Ein Projekt ist beim Fonds bislang noch nicht so gut angekommen: die Frage der Entschädigung vertriebener Sudetendeutscher. Im Jahre 2000 trat ein Dreigestirn von Vertriebenenverbänden, allen voran die Sudetendeutsche Landsmannschaft (SL), zusammen mit dem „Verband der Deutschen in Böhmen, Mähren und Schlesien“ mit einer Entschädigungsforderung an den Zukunftsfonds heran. Sie verlangten von den Tschechen eine deutlichere Geste des Bedauerns als nur Worte. Ein Vorschlag lautete, den von der Vertreibung am schlimmsten Betroffenen (im Gespräch war eine Anzahl von etwa 2.000 Menschen) je 4.000 Mark zu zahlen.

Das Wort Entschädigung wollte so keiner richtig aussprechen. Dem Fonds wurde daraufhin von deutschen Außenministerium geraten, sich erst gar nicht mit dieser Frage zu beschäftigen.

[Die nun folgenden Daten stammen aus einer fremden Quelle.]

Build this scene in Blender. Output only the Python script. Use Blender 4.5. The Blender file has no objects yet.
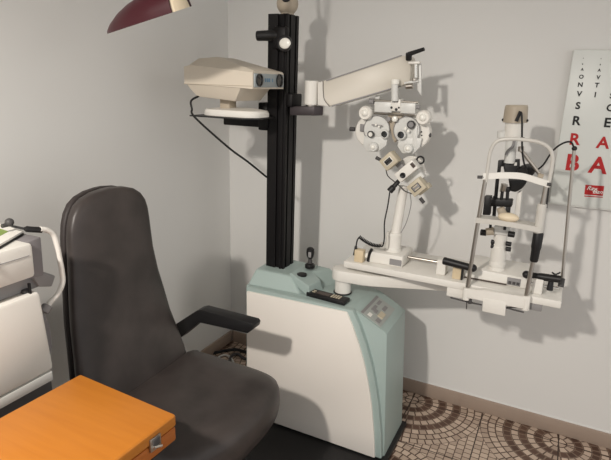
import bpy, bmesh, math, random
from mathutils import Vector, Matrix
random.seed(7)
scene = bpy.context.scene
COL = scene.collection
PI = math.pi

# ------------------------------------------------------------------ materials
def srgb(r, g, b):
    f = lambda c: (c / 255 / 12.92) if c / 255 <= 0.04045 else ((c / 255 + 0.055) / 1.055) ** 2.4
    return (f(r), f(g), f(b), 1.0)

def mat(name, rgb, rough=0.5, metal=0.0, var=0.06, scale=30.0, bump=0.0, spec=0.4, emit=None, estr=0.0, trans=0.0, stretch=None, var_rgb=None):
    m = bpy.data.materials.new(name); m.use_nodes = True
    nt = m.node_tree; b = nt.nodes['Principled BSDF']
    tc = nt.nodes.new('ShaderNodeTexCoord'); nz = nt.nodes.new('ShaderNodeTexNoise')
    nz.inputs['Scale'].default_value = scale; nz.inputs['Detail'].default_value = 5
    if stretch:
        mp = nt.nodes.new('ShaderNodeMapping'); mp.inputs['Scale'].default_value = stretch
        nt.links.new(tc.outputs['Object'], mp.inputs['Vector']); nt.links.new(mp.outputs['Vector'], nz.inputs['Vector'])
    else:
        nt.links.new(tc.outputs['Object'], nz.inputs['Vector'])
    c = srgb(*rgb)
    mx = nt.nodes.new('ShaderNodeMix'); mx.data_type = 'RGBA'
    if var_rgb:
        mx.inputs[6].default_value = srgb(*var_rgb); mx.inputs[7].default_value = c
    else:
        mx.inputs[6].default_value = tuple(v * (1 - var) for v in c[:3]) + (1,)
        mx.inputs[7].default_value = tuple(min(1, v * (1 + var)) for v in c[:3]) + (1,)
    nt.links.new(nz.outputs['Fac'], mx.inputs[0])
    nt.links.new(mx.outputs[2], b.inputs['Base Color'])
    b.inputs['Roughness'].default_value = rough; b.inputs['Metallic'].default_value = metal
    b.inputs['Specular IOR Level'].default_value = spec
    if trans: b.inputs['Transmission Weight'].default_value = trans
    if emit:
        b.inputs['Emission Color'].default_value = srgb(*emit); b.inputs['Emission Strength'].default_value = estr
    if bump:
        bp = nt.nodes.new('ShaderNodeBump'); bp.inputs['Strength'].default_value = bump; bp.inputs['Distance'].default_value = 0.004
        nt.links.new(nz.outputs['Fac'], bp.inputs['Height']); nt.links.new(bp.outputs['Normal'], b.inputs['Normal'])
    return m

M = dict(
    wall=mat('wall_paint', (222, 221, 218), 0.75, var=0.02, scale=3, bump=0.03, spec=0.2),
    base=mat('baseboard_tile', (160, 142, 128), 0.45, var=0.12, scale=9),
    teal=mat('teal_plastic', (162, 178, 174), 0.42, var=0.02, scale=20),
    tealdark=mat('teal_recess', (120, 138, 136), 0.5, var=0.03),
    panel=mat('white_lacquer', (236, 230, 222), 0.28, var=0.01, scale=4),
    black=mat('black_plastic', (24, 23, 24), 0.45, var=0.1),
    blackmetal=mat('black_anodised_metal', (17, 15, 16), 0.5, metal=0.0, spec=0.25, var=0.08),
    darkmetal=mat('dark_bracket_metal', (66, 60, 62), 0.45, metal=0.3, var=0.05),
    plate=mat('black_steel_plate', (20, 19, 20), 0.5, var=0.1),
    white=mat('white_enamel', (230, 227, 220), 0.35, var=0.015),
    grey=mat('light_grey_enamel', (216, 216, 212), 0.35, var=0.02),
    midgrey=mat('mid_grey_plastic', (140, 138, 138), 0.5, var=0.03),
    greyblue=mat('grey_side_plastic', (128, 124, 126), 0.5, var=0.03),
    darkgrey=mat('dark_grey_plastic', (70, 68, 68), 0.5, var=0.04),
    cream=mat('cream_plastic', (212, 202, 186), 0.45, var=0.02, scale=15),
    beige=mat('aged_beige_plastic', (196, 186, 164), 0.45, var=0.04, scale=15),
    lamp=mat('taupe_lamp_housing', (176, 164, 146), 0.42, var=0.04),
    ivory=mat('ivory_plastic', (226, 210, 182), 0.4, var=0.02),
    chrome=mat('chrome', (215, 212, 206), 0.18, metal=1.0, var=0.03),
    steel=mat('brushed_steel', (180, 174, 166), 0.28, metal=1.0, var=0.05),
    leather=mat('grey_brown_leather', (62, 56, 54), 0.42, var=0.7, scale=9, bump=0.25, spec=0.45),
    leatherdark=mat('dark_leather_side', (52, 46, 45), 0.55, var=0.12, scale=20, bump=0.15),
    wood=mat('orange_varnished_wood', (196, 124, 44), 0.35, var_rgb=(178, 106, 32), scale=6, stretch=(1.0, 12, 12)),
    woodside=mat('orange_wood_edge', (186, 108, 44), 0.4, var_rgb=(160, 88, 34), scale=6, stretch=(2, 2, 20)),
    burgundy=mat('burgundy_enamel', (66, 22, 30), 0.35, var=0.05),
    red=mat('red_print', (180, 30, 32), 0.6, var=0.02),
    ink=mat('black_print', (26, 26, 26), 0.6, var=0.02),
    inkwhite=mat('white_print', (238, 236, 230), 0.6, var=0.01),
    chart=mat('chart_acrylic', (218, 221, 217), 0.35, var=0.01, scale=4),
    lens=mat('dark_lens_glass', (16, 18, 20), 0.06, var=0.02, spec=0.8),
    bright=mat('pearl_knob', (240, 238, 230), 0.22, var=0.01, spec=0.6),
    screen=mat('green_screen_print', (126, 150, 62), 0.4, var=0.15, scale=40),
    membrane=mat('grey_membrane', (166, 170, 166), 0.4, var=0.02),
    bluegrey=mat('projector_face', (150, 158, 160), 0.4, var=0.02),
    blueprint=mat('blue_print', (92, 130, 158), 0.5, var=0.05),
    browninlay=mat('brown_inlay', (74, 62, 56), 0.4, var=0.05),
    tan=mat('tan_wood_block', (214, 196, 164), 0.5, var=0.05, scale=20),
)

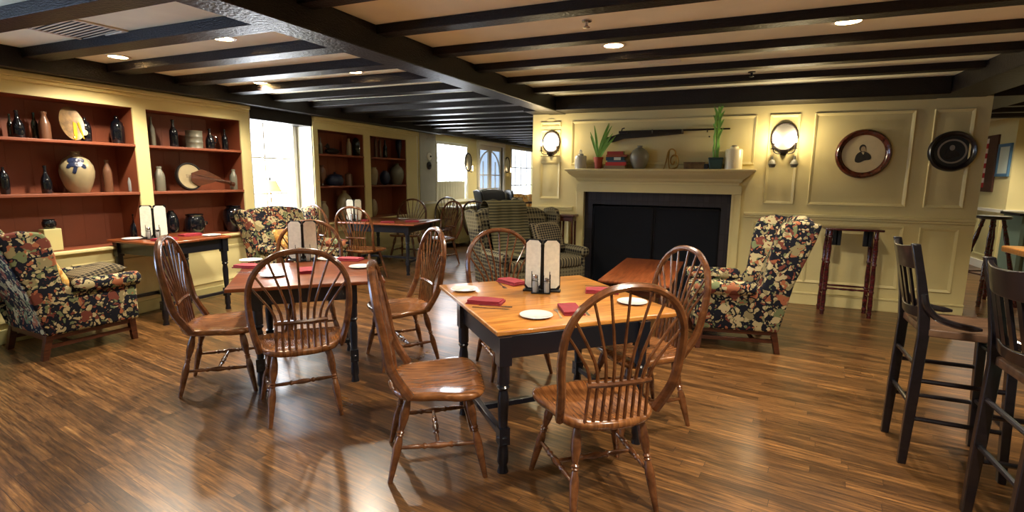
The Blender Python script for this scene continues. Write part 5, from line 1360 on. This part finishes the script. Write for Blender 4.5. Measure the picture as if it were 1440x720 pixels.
# fittings on the grey wall beyond the second bookcase
for px_, py_, lb, mt in ((603, 220, 'round white alarm bell on the grey wall beyond the second bookcase', 'white'), (603, 233, 'small dark thermostat below the alarm bell on the grey wall', 'iron')):
    v = atX(px_, py_, XL+.015); t = thing('alarm_bell' if py_ < 225 else 'thermostat', lb, 'wall fitting', (XL+.015, v.y, v.z), 0)
    T0 = Matrix.Rotation(R(90), 4, 'Y'); m = MB(); m.lathe([(0, 0), (.08, 0), (.08, .02), (.055, .035), (0, .04)], M=T0, n=24); m.build('body', mt, t); m = MB(); m.lathe([(0, .036), (.02, .04), (.02, .055), (0, .058)], M=T0, n=14); m.build('knob', 'iron', t)
t = MB(); t.tube([(XL+.02, 9.25, 2.25), (XL+.035, 9.25, 2.36), (XL+.035, 9.5, 2.36), (XL+.02, 9.5, 2.30)], .012, 8); o = t.build('conduit_pipe', 'grey_wall'); tag(o, 'thin grey conduit pipe bending at the top of the grey wall', 'pipe')
# curtain on the lower half of the far window
m = MB(); n = 40
for i in range(n):
    y0_, y1_ = w2[0]+.02+(w2[1]-w2[0]-.04)*i/n, w2[0]+.02+(w2[1]-w2[0]-.04)*(i+1)/n
    d = lambda y: XL-.03+.012*math.sin(y*55)
    m.bm.faces.new([m.bm.verts.new(v) for v in ((d(y0_), y0_, w2[2]), (d(y1_), y1_, w2[2]), (d(y1_), y1_, w2[2]+.42), (d(y0_), y0_, w2[2]+.42))])
bmesh.ops.remove_doubles(m.bm, verts=m.bm.verts, dist=.0005)
o = m.build('cafe_curtain', 'curtain', sharp=80); s = o.modifiers.new('t', 'SOLIDIFY'); s.thickness = .003; tag(o, 'gathered cafe curtain across the lower part of the far window', 'curtain')
# sideboard under the far window
t = thing('sideboard', 'low dark sideboard with a pale top under the far curtained window', 'sideboard', (-5.46, 10.3, 0), 0)
m = MB(); m.bb(-.28, .22, -.7, .7, .82, .86); m.build('top', 'white', t, bevel=.006); m = MB(); m.bb(-.25, .2, -.66, .66, .08, .82)
for k in range(3): ring_panel(m, -.62+.42*k, -.22+.42*k, .16, .76, .2, 'x', 1)
m.build('body', 'paint2', t)
for sx in (-.2, .15):
    for sy in (-.6, .6): m = MB(); m.box((sx, sy, .04), (.05, .05, .08)); m.build('leg', 'leg', t)
put_p = (-5.5, 9.85, .862)
vessel('vase', 'small white vase on the left end of the distant sideboard', 'cylinder', put_p, .04, .12, 'white')

# ================================================================== LIGHT
wd = bpy.data.worlds.new('world'); scene.world = wd; wd.use_nodes = True
wd.node_tree.nodes['Background'].inputs[0].default_value = (.7, .8, 1, 1); wd.node_tree.nodes['Background'].inputs[1].default_value = .25
def spot(x, y, e, size=1.25, blend=.6, c=(1, .89, .72), z=ZC-.03):
    l = bpy.data.lights.new('downlight_lamp', 'SPOT'); l.energy = e; l.color = c; l.spot_size = 2.5; l.spot_blend = blend; l.shadow_soft_size = .05
    o = bpy.data.objects.new('downlight_lamp', l); col.objects.link(o); o.location = (x, y, z); return o
EN = dict(e=165)
for x, y in spots: spot(x, y, EN['e'])
# more of the same downlights, behind the camera and out of frame to the sides
for k, (x, y) in enumerate([(-.9, 1.55), (.75, 1.55), (-3.7, 1.0), (-.9, -1.2), (.75, -1.2), (-3.6, -1.2), (3.3, 4.2), (-4.4, 11.4), (5.6, 9.0), (3.6, 9.8), (1.0, 10.5), (-2.9, 13.5)]):
    if k in (2, 5): continue
    downlight(x, y, ['recessed ceiling light over the spot where the photographer stands', 'recessed ceiling light above the bar chairs', 'recessed ceiling light before the first bookcase', 'recessed ceiling light behind the camera, middle', 'recessed ceiling light behind the camera, bar side',
                     'recessed ceiling light behind the camera, window side', 'recessed ceiling light behind the bar', 'recessed ceiling light before the glazed doors', 'recessed ceiling light above the teal counter', 'recessed ceiling light by the framed flag', 'recessed ceiling light behind the fireplace wall', 'recessed ceiling light above the distant tables'][k])
    spot(x, y, EN['e']*((.3, 1.4, 0, .2, .8, 0)[k] if k < 6 else 1.))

Dennoch schwirrt sie auch zum fünften Geburtstag des Nachbarschaftsvertrages immer wieder durch die deutsche und tschechische Presse. „Es gibt keine zwischenstaatliche Debatte“, erklärte ein Prager Diplomat klar und kurz, während das tschechische Außenministerium mitteilt, dass diese Entschädigungsdiskussion rein akademischen Charakter habe.

Möglich, dass sie eines Tages Hand und Fuß bekommen wird. Bis zu den Wahlen im Frühjahr wird aber kein tschechischer Politiker es wagen, sich zu einer solchen Frage konkret zu äußern.